Abstract

Optical functionality has been developed within the confines of an existing CMOS process. As of this writing, 10Gigabit modulators, electrically tunable optical filters, waveguides, and grating coupler technology have been successfully implemented alongside the existing transistors in the Freescale Hip7SOI process. This technology will be used to manufacture high bandwidth optical interconnections directly on silicon chips, allowing a new type of network and computing infrastructure to be developed. This work is covered in two distinct phases. First, the exploratory work done to gain experience with high index contrast silicon waveguides primarily served to uncover challenges related with simulation of these devices, and with the practical limitations of efficiently coupling the resulting waveguide devices with the outside world.

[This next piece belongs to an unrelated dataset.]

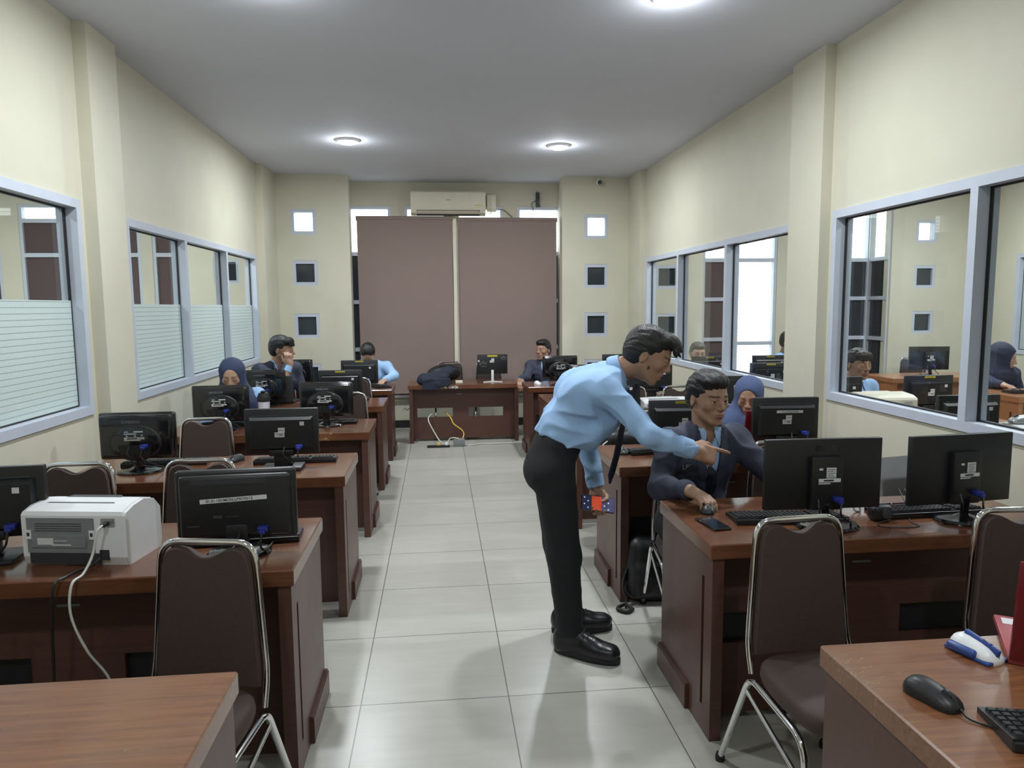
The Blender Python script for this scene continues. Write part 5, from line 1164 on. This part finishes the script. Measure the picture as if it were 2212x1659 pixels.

The second phase began as the grating coupler emerged to address the coupling challenge. It became feasible to conceive of a commercially viable technology based on silicon photonics. The coupler has been evolved to a high level, currently achieving coupling loss of less than 1dB. Once the light is on chip, filtering and modulation technology are implemented. The reverse-biased plasma dispersion modulator has a 3dB roll-off of 10GHz, and an insertion loss less than 5dB. Optical filters based on ring resonators, arrayed waveguide gratings, and interleavers have all been implemented, often with world record performance, and many of the devices have been made electronically tunable to compensate for manufacturing variations and environmental excursions. Finally, circuitry has been designed and constructed on the same die with the optical functionality, fully demonstrating the ability to achieve monolithic integration of these devices.